Prospero | The human face of money

Lessons from ancient Greek coinage

From Alexander the Great's monetary modesty to the savings of prostitutes, an Athens exhibition links money with its users' inner lives

By S.S. | ATHENS

THE Greek word for money, chrema, carries a significance its English translation cannot fully convey. “It means ‘to need’ and ‘to use’ together,” explains Nicholas Stampolidis, director of the Museum of Cycladic Art (MoCA) during a recent visit to the museum’s latest exhibition, “Money: Tangible Symbols in Ancient Greece.”

Today’s money can seem invisible. Payments are directly deposited into online bank accounts. People can spend weeks without exchanging paper notes or metal coins. Even basic transactions are relegated to plastic cards, wire transfers and perhaps bitcoin. In both senses of chrema, people need and use money more than ever; it’s hard to imagine trading a bushel of wheat or a jug of olive oil for a pair of trainers or mobile-phone service. Yet tangible proof of those transactions are hard to come by. Exploring the tangibility of currency is what makes “Money” such a fascinating exhibit.

The Athenian museum is exhibiting for the first time, in partnership with the Alpha Bank Numismatic Collection, a stunning display of 85 ancient coins from around the Mediterranean basin, Asia Minor and Central Asia. The coins, which date as far back as the 7th century BC, are complemented by 159 artefacts such as vases, jewellery, perfume bottles and statuettes, on loan from 32 different archaeological collections in Europe, including the British Museum and the Louvre.

The curators’ problem is how to ensure public engagement with coins which, though beautiful, are ultimately just small metal discs, with even tinier inscriptions and engravings. Organising the coins by metal type would bore the viewer. Presenting them in a simple timeline would highlight their changes over time but distract from their contribution to both civilisation and culture. Instead, Mr Stampolidis decided to showcase the holistic nature of money by structuring the exhibit around eight units: transactions, trade, art, history, circulation of ideas, propaganda, society and banks. By connecting artefacts with coins, the exhibit allows the visitor to explore the link between money and the people who used it.

These ancient coins, often designed by artists and sculptors, act as small pieces of art carrying messages of the ancient world. The first Greek coin, produced on Aegina Island, is stamped with a sea turtle—chosen because it was the longest-living animal the islanders knew of. A linear inscription of an incuse square divided into five sections, decorates the coin’s backside. The same inscription is now the logo of Alpha Bank, Greece’s largest bank. Oenology, an integral part of ancient Grecian society, is equally represented: an 8th-century-BC black pile of carbonised grapes excavated in Crete sits next to a silver drachm (type of coin) stamped with a grapevine, heavy with fruit. The exact same icon is seen imprinted on the handles of several wine jugs.

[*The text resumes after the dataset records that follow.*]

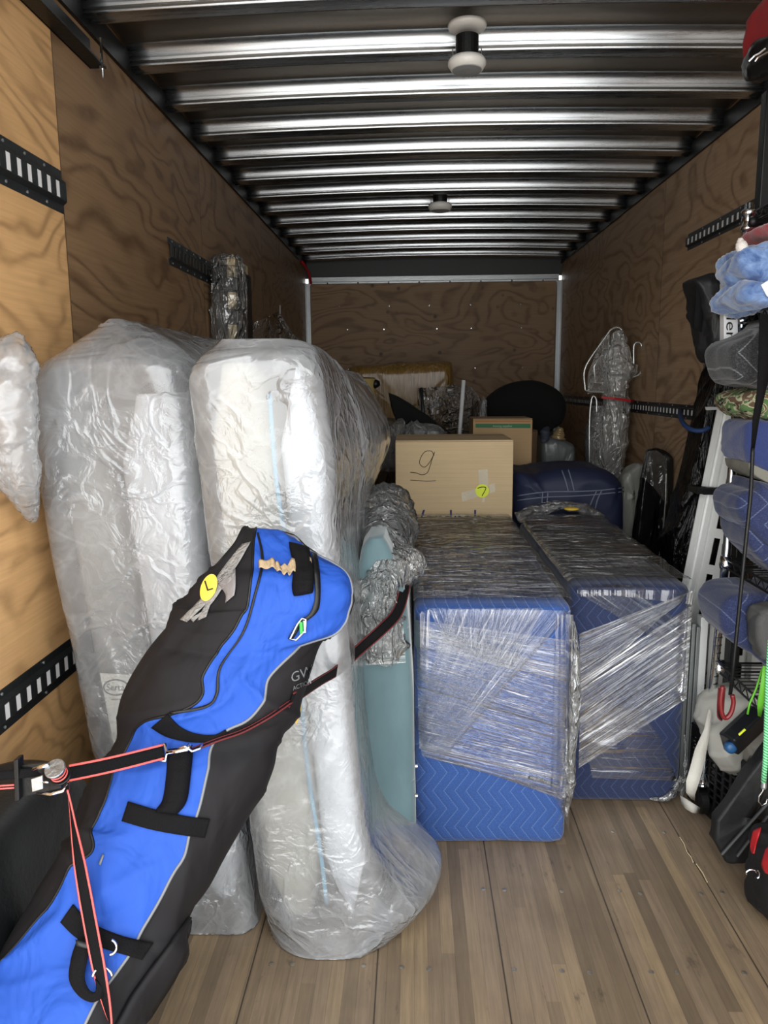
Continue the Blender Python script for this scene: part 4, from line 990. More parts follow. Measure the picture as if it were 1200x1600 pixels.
# ------------------------------------------------------------------ soft things: outline at the front, inflated, given real depth
def slab(name, label, cat, outline, Y0, depth, m, r=.05, seed=1, amp=.006, n=90, group=None, parent=None, smooth_out=True, zmin=.002, part='body', rr=10, clampx=None, back=False):
    P = interp([tuple(q) for q in outline+[outline[0]]], n+1, smooth_out)[:-1]
    YO = Y0+depth-r if back else Y0+r*.5
    P3 = np.array([at(x, y, YO) for x, y in P]); c = P3.mean(0)
    P3[:, 1] = c[1] = Y0+r*.5
    G = []
    e = np.linalg.norm(P3-c, axis=1, keepdims=True); inr = np.minimum(r, e*.8)
    for s in (.0, .35, .7):     # flat middle of the front face
        G.append(c+(P3-c)*(1-inr/e)*max(s, .02)+np.array([0, Y0-(Y0+r*.5), 0])+np.array([0, .0, 0]))
    for k in range(rr+1):
        a = math.pi/2*k/rr; G.append(c+(P3-c)*(1-inr/e*(1-math.sin(a)))+np.array([0, Y0+r*(1-math.cos(a))-(Y0+r*.5), 0]))
    for t in np.linspace(0, 1, 14)[1:]: G.append(P3+np.array([0, Y0+r+(depth-2*r)*t-(Y0+r*.5), 0]))
    for k in range(1, 6):
        a = math.pi/2*k/5; G.append(c+(P3-c)*(1-inr/e*(1-math.cos(a)))+np.array([0, Y0+depth-r+r*math.sin(a)-(Y0+r*.5), 0]))
    G = np.array(G).transpose(1, 0, 2)
    Sx = G[..., 0]*1.0+G[..., 1]*.6; Tx = G[..., 2]*1.0+G[..., 1]*.5
    N = normals(G, True); cen = G.mean((0,), keepdims=True); sgn = np.sign(np.sum(N*(G-cen)))
    ext = max(.1, float(np.ptp(Sx)*np.ptp(Tx)))
    D = creases(Sx, Tx, seed, 30, .12, .018, amp)+creases(Sx, Tx, seed+50, 30, .05, .01, amp*.6)
    G = G+N*sgn*D[..., None]
    if clampx: G[..., 0] = np.clip(G[..., 0], clampx[0], clampx[1])
    G[..., 2] = np.maximum(G[..., 2], zmin)
    nk = G.shape[1]; mb = MB().grid(G, cu=True); mb.f += [tuple(j*nk for j in range(n)), tuple(j*nk+nk-1 for j in range(n))[::-1]]
    if parent is None and label:
        t = thing(name, label, cat, (c[0], Y0+depth/2, P3[:, 2].min()), group); o = mb.build(part, m, t, smooth=True); return t, mb
    o = mb.build(part, m, parent, smooth=True); return o, mb
# navy duffel with pale piping
DUF = flat('navy_nylon', '#1c2340', .6, 0, 200, .3, vary=.15); DUFP = flat('pale_grey_piping', '#6d7487', .6)
tF, mF = slab('duffel_bag', 'navy duffel bag with pale piping behind the dark navy wrapped dresser', 'bag', [(804, 745), (812, 739), (835, 742), (850, 737), (880, 732), (920, 731), (945, 734), (966, 746), (975, 765), (976, 830), (972, 1010), (880, 1010), (806, 1010), (803, 800)], 3.85, .5, DUF, .09, 7, .010, clampx=(None or .50, 1.25))
bF = bvh_of(mF)
for pl_ in ([(808, 775), (850, 769), (900, 768), (940, 766), (974, 762)], [(808, 782), (850, 777), (900, 775), (940, 772), (974, 768)], [(878, 735), (884, 752), (888, 768)], [(888, 734), (893, 750), (897, 767)], [(932, 768), (926, 780), (920, 795)], [(940, 767), (934, 780), (930, 795)], [(848, 770), (846, 792)], [(856, 770), (854, 792)]):
    Q = [cast(bF, x, y, .003, 3.9) for x, y in interp(pl_, 16)]
    MB().tube(Q, .0035, 6).build('piping', DUFP, tF, smooth=True)
MB().lathe(at(874, 737, 4.02)+np.array([0, 0, .01]), [(.001, 0), (.034, .0), (.036, .005), (.001, .011)], 20).build('sticker', YEL, tF, smooth=True, label='yellow oval sticker on top')
# black rounded armchair back
tK, mK = slab('padded_chair', 'black padded chair with rounded back, dark shape in front of the back wall', 'chair', [(753, 650), (755, 632), (775, 612), (800, 599), (832, 594), (860, 601), (880, 615), (887, 640), (880, 660), (866, 672), (862, 700), (862, 960), (755, 960), (752, 700)], 5.15, .35, BLKSOFT, .12, 9, .012, clampx=(.3, 1.28), zmin=.002)
tK2, mK2 = slab('black_cushion', 'black pointed cushion leaning behind the box marked 9', 'cushion', [(607, 614), (622, 620), (640, 631), (655, 641), (672, 652), (690, 667), (708, 680), (720, 690), (735, 760), (735, 980), (660, 980), (650, 760), (636, 700), (620, 660), (612, 640)], 4.65, .14, BLKSOFT, .04, 10, .006)
# gold film-wrapped sofa standing on end
GOLD = NM('amber_stretch_wrap'); _s = GOLD.noise(GOLD.world((26, 26, 2.2)), 1., 3, .6); _c2 = GOLD.mix(_s, lin('#73561f'), lin('#a98240'))
GOLD = GOLD.done(GOLD.pbsdf(_c2, .38, 0, GOLD.bump(_s, 1., .05), Coat_Weight=.5, Coat_Roughness=.2))
tG, mG = slab('wrapped_sofa', 'sofa wrapped in shiny amber film, standing on end against the back wall', 'sofa', [(545, 575), (570, 570), (620, 567), (660, 565), (700, 565), (707, 572), (709, 600), (706, 650), (700, 700), (700, 900), (545, 900), (543, 640)], 6.1, .75, GOLD, .10, 12, .016)
tY = thing('rolled_rug', 'pale yellow rolled rug end with black cap behind the mattress bag', 'rug', (-.36, 5.3, 0))
c = at(571, 605, 5.25)
MB().tube([(c[0]-.02, c[1]+.1, .0), (c[0]-.01, c[1]+.05, 1.0), (c[0], c[1], c[2]+.06)], [.075, .075, .07], 20).build('roll', flat('pale_yellow_cloth', '#b59f62', .8, 0, 100, .4), tY, smooth=True)
MB().tube([c+np.array([.045, 0, .03]), c+np.array([.075, -.01, .015]), c+np.array([.085, -.01, .0])], [.03, .034, .02], 16).build('end_cap', BLACK, tY, smooth=True)
# low shelf-like board end under the sofa wrap
tH, _ = slab('wrapped_table', 'small table wrapped in clear film between mattress bag and box marked 9', 'table', [(590, 658), (606, 656), (618, 658), (620, 668), (618, 720), (618, 900), (592, 900), (590, 720)], 4.9, .35, flat('tan_board', '#6a5a44', .6, 0, 40, .3), .02, 13, .003)
clump([at(606, 735, 4.4), at(608, 700, 4.4), at(620, 672, 4.4), at(628, 654, 4.42)], [.05, .055, .045, .006], 'film_knot', tH, FOIL, 17, 24, 60, .016)
tI = thing('wrapped_glassware', 'clear film bundle of grey glassware just above the box marked 9', 'glassware', at(665, 690, 4.35))
clump([at(628, 672, 4.45), at(650, 676, 4.42), at(680, 680, 4.4), at(698, 690, 4.38)], [.03, .055, .06, .02], 'film_wrap', tI, BAGT, 18, 24, 60, .016)
for k, (a, b) in enumerate(((655, 664), (676, 684))):
    MB().lathe(at(a, 693, 4.42), [(.02, 0), (.03, .03), (.034, .07), (.03, .07), (.026, .03)], 20).build('glass', flat('frosted_grey_glass', '#9ea3a3', .2) if k == 0 else bpy.data.materials['frosted_grey_glass'], tI, smooth=True)
# clear film covered frame and slim poles
tJ = thing('film_covered_frame', 'low frame covered in clear film in front of the amber wrapped sofa', 'frame', at(700, 700, 5.4))
G = np.zeros((60, 50, 3)); U, V_ = np.meshgrid(np.linspace(0, 1, 60), np.linspace(0, 1, 50), indexing='ij')
for i in range(60):
    for j in range(50):
        x = 652+(758-652)*U[i, j]; ytop = np.interp(U[i, j], [0, .3, .6, .8, 1], [607, 604, 600, 604, 632]); G[i, j] = at(x, ytop+(760-ytop)*V_[i, j], 5.5+.05*math.sin(9*U[i, j])*V_[i, j])
G += (creases(U, V_, 51, 40, .3, .03, .03))[..., None]*np.array([0, -1, 0])
G[..., 2] = np.maximum(G[..., 2], .6)
MB().grid(G).build('film_sheet', film('dusty_clear_film', '#6f675f', .42, .16, nscale=12, bstr=1., bdist=.01, gloss=.9), tJ, smooth=True)
MB().tube([at(658, 606, 5.45), at(661, 640, 5.42), at(663, 700, 5.4)], .012, 8).build('post', DGREY, tJ, smooth=True)
b0 = at(715, 760, 5.1); b0[2] = 0
tag(MB().tube([b0, at(718, 680, 5.1), at(724.5, 594, 5.1)], .0135, 10).build('white_pole', WHITEM, smooth=True), 'slim white pole standing upright near the back wall', 'pole')
tL2 = thing('wrapped_bottle', 'small clear film knot beside the black rounded chair', 'film', at(757, 655, 4.9))
clump([at(757, 662, 4.85), at(754, 645, 4.85), at(756, 628, 4.86), at(755, 619, 4.87)], [.03, .022, .02, .003], 'film_knot', tL2, BAGT, 19, 14, 40, .010)
q_ = at(756, 665, 4.87); MB().tube([(q_[0], 4.87, 0), q_], .012, 8).build('stem', DGREY, tL2)
for d in (-8, 6): MB().tube([at(757+d, 662, 4.84), at(755+d*.4, 640, 4.84), at(756, 625, 4.85)], .004, 6).build('film_rib', ZINC, tL2)
# grey film bag behind the duffel
tN, mN = slab('film_bag', 'grey appliance under cloudy film behind the navy duffel bag', 'appliance', [(847, 742), (847, 690), (858, 684), (872, 682), (888, 690), (897, 700), (899, 735), (899, 900), (847, 900)], 4.55, .35, flat('cloudy_grey', '#5c6061', .35, 0, 20, .6, vary=.15), .05, 14, .006, part='body')
clump([at(872, 686, 4.5), at(874, 676, 4.5), at(876, 668, 4.5)], [.035, .03, .012], 'brass_knob', tN, flat('brown_gold_cloth', '#8d7a58', .3, .3), 20, 12, 30, .006)
clump([at(850, 690, 4.53), at(852, 676, 4.53), at(856, 668, 4.55)], [.02, .03, .01], 'dark_cloth', tN, flat('dark_blue_grey_cloth', '#2e3340', .7), 21, 12, 30, .006)
# ------------------------------------------------------------------ right wall: clear-wrapped frames, black wrapped panel, screens
tW = thing('wrapped_metal_frames', 'bundle of wire frames wrapped in clear film, standing by the right wall', 'frames', (1.2, 4.6, 0))
WIRE = flat('bright_wire', '#c9ccca', .25, .8)
Yw = 4.55
def wp(pts, Y=Yw): return [at(x, y, Y) for x, y in pts]
MB().tube(interp([tuple(p) for p in wp([(973, 560), (974, 524), (967, 512), (955, 515), (945, 528), (915, 573), (914, 603), (918, 611), (946, 613)])], 40), .0065, 7).build('wire_frame', WIRE, tW, smooth=True)
MB().tube(wp([(952, 517), (950, 560), (946, 600), (930, 597), (928, 573), (946, 545)]), .005, 6).build('wire_frame', WIRE, tW, smooth=True)
MB().tube(interp([tuple(p) for p in wp([(984, 582), (990, 575), (990, 545), (993, 536), (1000, 536), (1003, 545), (1002, 578), (997, 586), (985, 590)])], 40), .0065, 7).build('wire_frame', WIRE, tW, smooth=True)
MB().tube(interp([tuple(p) for p in wp([(921, 740), (921, 661), (924, 626), (928, 619), (932, 626), (932, 645)])], 30), .006, 7).build('wire_frame', WIRE, tW, smooth=True)
bt = at(951, 800, 4.6); bt[2] = 0
clump(wp([(967, 516), (968, 540), (966, 575), (961, 605), (962, 640), (957, 690)])+[at(950, 750, 4.58), at(948, 830, 4.6), bt+np.array([0, 0, .01])], [.02, .05, .085, .07, .075, .085, .075, .07, .06], 'film_sleeve', tW, film('bright_clear_film', '#f4f3ef', .34, .17, nscale=16, bstr=.9, bdist=.012, gloss=2.4, streak=(1, 1, .3)), 61, 30, 150, .015)
clump([at(938, 634, 4.6), at(934, 690, 4.6), at(936, 760, 4.62)], [.05, .075, .06], 'film_sleeve', tW, BAGT, 62, 24, 60, .012)
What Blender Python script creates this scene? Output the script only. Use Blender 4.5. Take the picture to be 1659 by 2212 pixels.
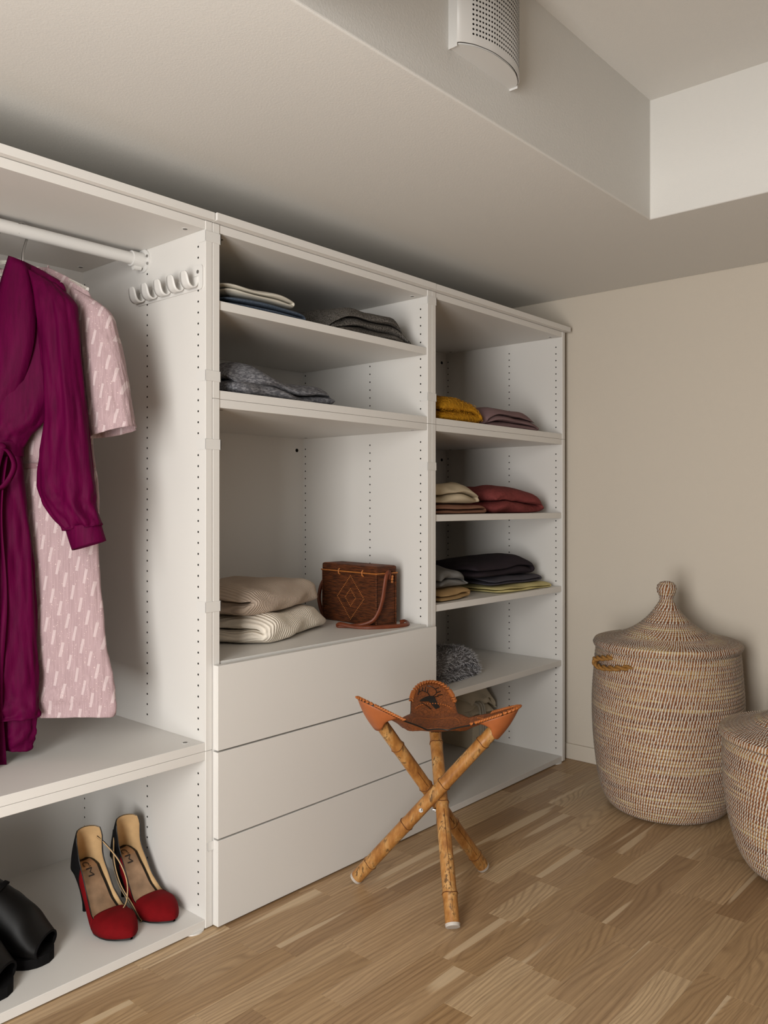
import bpy, bmesh, math, random
import numpy as np
from mathutils import Vector, Matrix, noise
PI = math.pi
for o in list(bpy.data.objects): bpy.data.objects.remove(o, do_unlink=True)
scene = bpy.context.scene
COL = scene.collection

# ------------------------------------------------------------------ camera
IW, IH = 1659, 2212
CAM = Vector((-1.1519, -1.5534, 0.9625)); YAW = 0.8616; FPX = 1790.33; PX, PY = 866.51, 1087.96
cam_d = bpy.data.cameras.new('camera'); cam = bpy.data.objects.new('camera', cam_d); COL.objects.link(cam)
cam.location = CAM; cam.rotation_euler = (PI/2, 0, -YAW)
cam_d.sensor_fit = 'HORIZONTAL'; cam_d.sensor_width = 36; cam_d.lens = FPX*36/IW
cam_d.shift_x = (IW/2-PX)/IW; cam_d.shift_y = (PY-IH/2)/IW; cam_d.clip_start = .02
scene.camera = cam
# ------------------------------------------------------------------ light
w = bpy.data.worlds.new('world'); scene.world = w; w.use_nodes = True
w.node_tree.nodes['Background'].inputs[0].default_value = (.75, .85, 1, 1)
w.node_tree.nodes['Background'].inputs[1].default_value = .6
WIN = (-1.64, -.78, .06, 1.64)      # y0, y1, z0, z1 of the window opening in the left wall
XL = -1.93                          # left wall
def area(name, loc, rot, sx, sy, power, color):
    l = bpy.data.lights.new(name, 'AREA'); l.shape = 'RECTANGLE'; l.size = sx; l.size_y = sy
    l.energy = power; l.color = color
    o = bpy.data.objects.new(name, l); COL.objects.link(o); o.location = loc; o.rotation_euler = rot
    return o
area('window_daylight', (XL+.02, (WIN[0]+WIN[1])/2, (WIN[2]+WIN[3])/2), (0, -PI/2, 0), WIN[3]-WIN[2]-.02, WIN[1]-WIN[0]-.02, 57, (1, .986, .955))
vs = scene.view_settings
vs.view_transform = 'Standard'; vs.look = 'None'; vs.exposure = 0.28; vs.gamma = 1.0; vs.use_curve_mapping = False

# ------------------------------------------------------------------ helpers
def add(name, me, mat=None, parent=None, smooth=False):
    o = bpy.data.objects.new(name, me); COL.objects.link(o)
    if mat is not None and not me.materials: me.materials.append(mat)
    if parent is not None: o.parent = parent
    if smooth:
        me.polygons.foreach_set('use_smooth', [True]*len(me.polygons))
    return o
def mesh(name, v, f, mat=None, parent=None, smooth=False):
    me = bpy.data.meshes.new(name); me.from_pydata([tuple(p) for p in v], [], [tuple(p) for p in f]); me.update()
    return add(name, me, mat, parent, smooth)
def root(name, loc, label, cat, rz=0, group=None):
    o = bpy.data.objects.new(name, None); COL.objects.link(o); o.location = loc; o.rotation_euler = (0, 0, rz)
    o.empty_display_size = .05
    return tag(o, label, cat, group)
def tag(o, label, cat, group=None):
    o['label'] = label; o['category'] = cat
    if group: o['group'] = group
    return o
def structure(o): o['kind'] = 'structure'; return o
def stuff(o): o['kind'] = 'stuff'; return o
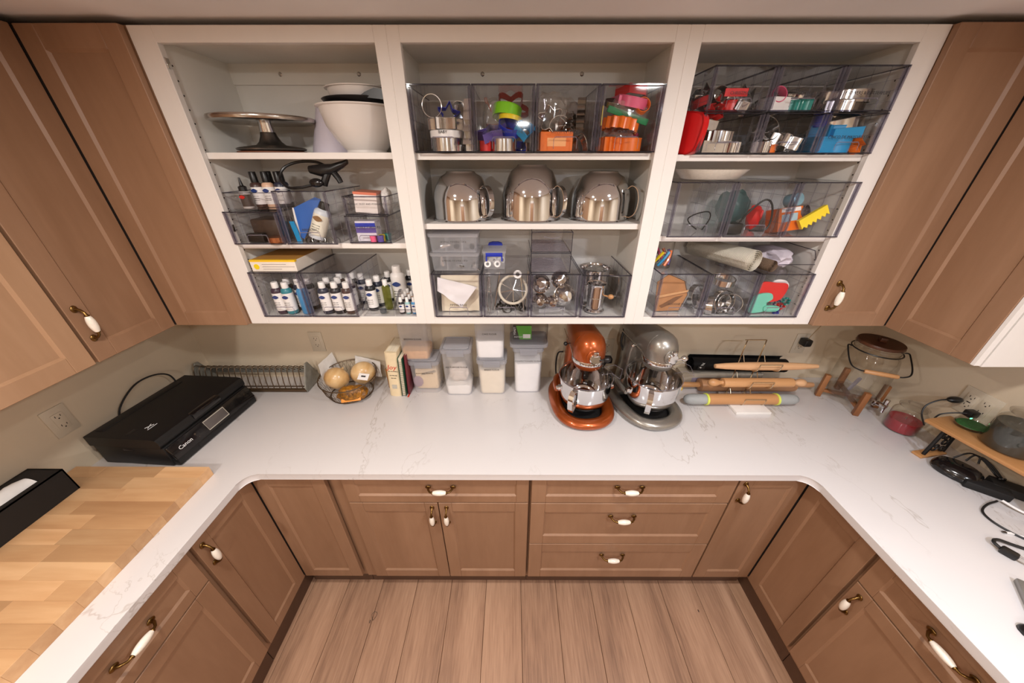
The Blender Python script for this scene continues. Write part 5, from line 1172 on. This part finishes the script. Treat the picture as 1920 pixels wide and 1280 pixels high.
slab('scraper', 'red rounded silicone scraper behind the mint one', REDP, smooth([(-.05, .0), (.03, .0), (.055, .04), (.05, .068), (.01, .072), (-.045, .075), (-.055, .04)]), (1.035, -.262, f+.05), (-8, 0, 0), .008)
slab('scraper', 'white rimmed scraper edge behind the red one', WHP, smooth([(-.03, .03), (.04, .03), (.062, .055), (.045, .08), (.0, .08)]), (1.040, -.255, f+.048), (-8, 0, 0), .004)
slab('scraper', 'mint silicone scraper at the front of its drawer', MNT, smooth([(-.045, 0), (.02, .0), (.03, .012), (.025, .035), (.045, .052), (.03, .075), (-.02, .072), (-.04, .05)]), (.995, -.275, f+.008), (-6, 0, 6), .008)
slab('scraper', 'second mint silicone piece under the mint scraper', MNT, smooth([(-.02, 0), (.03, 0), (.032, .02), (-.02, .022)]), (1.035, -.28, f+.012), (-4, 0, 0), .006)
for i, (m, nm) in enumerate(((BLU, 'blue'), (REDP, 'red'), (TEA, 'teal'), (VIO, 'violet'), (PNK, 'pink'), (NVY, 'navy'))):
    cutter(('star', 'heart', 'flower')[i % 3], .016, .012, m, (1.075+.012*(i % 3), -.262+.03*(i//3), f+.004+.022*(i % 4)), (60+10*i, 20*i, 0), 'tiny '+nm+' cutter beside the silicone scrapers')
for i_, (x_, y_, r_) in enumerate(((.80, -.19, .045), (.875, -.2, .040))):
    tag(place(B().lathe([(r_, 0), (r_+.0015, .001), (r_+.0015, .03), (r_, .031), (r_-.001, .03), (r_-.001, .001), (r_, 0)], 32, cap=False).o('pastry_ring', m_steel2), (x_, y_, f+.002)), ('wide steel pastry ring flat at the drawer back on the kraft side', 'wide steel pastry ring flat at the drawer back on the mint side')[i_], 'pastry ring')
cj = thing('jar', 'clear jar of colourful sprinkle strips at the cabinet side above the kraft drawer', 'jar', (.582, -.21, 1.5995))
B().lathe([(0, .001), (.040, .001), (.042, .004), (.042, .10), (.040, .105)], 32, cap=False).o('glass', m_glass, cj); B().lathe([(.041, .104), (.043, .106), (.043, .118), (0, .119)], 32).o('lid', m_sdark, cj)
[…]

Across the centuries, rulers produced their own unique symbols on coinage to propagate a flattering image (agricultural bounty, architectural monuments) or favoured ideas (fortune, victory). What was omitted was just as symbolic. During Alexander the Great’s reign, his profile remained notoriously absent from any coin. A pupil of Aristotle, who warned against hubris, Alexander put the ancient gods on his coins instead. His successors, on the other hand, were eager to draw parallels between their own rule and the great emperor. Alexander’s head was dutifully stamped next to a slew of emperors’ names as far away as Bactria, in what is today’s northern Afghanistan.

The old adage “money can’t buy happiness” seems thrown out the window in the “Society" unit. In the first century BC, the port town of Delos was a tax haven attracting sea-faring merchants. A excavation in 1991 of a local tavern reveals ancient hedonistic secrets: among the display of broken wine jugs sits a pile of coins with markings from dozens of different societies—the savings of prostitutes after servicing clients from around the world.

At the start of “Money”, we are given a short introduction to the precursors of ancient Greek money: barter trade, livestock heads, and metal lumps, which eventually gave way to metre-long spits called obeloi. The average male hand could grab six obeloi; a unit of six was called a drattomai. The word evolved to drachma, the name of Greece’s currency before the euro.

Some viewers might be tempted to draw comparisons with modern Greece's financial woes. But today′s money has changed beyond recognition: the European Central Bank “prints” money—actually creating it without physically printing it—to buy bonds. Millions of dollars are “traded” across financial markets in a hundredth of a second. These and other monetary machinations are so distant and abstract they make “money” seem meaningless. But in the ancient world, money was reassuringly tangible. Gold, even melted down, was still gold—a quality that made many believe it was magical. That certainly didn′t prevent inflation and financial panics, which the ancient Greeks suffered. But these beautiful coins and their human details—flexing athletes and laurels—recall a time when money, at least, was something people felt they understood.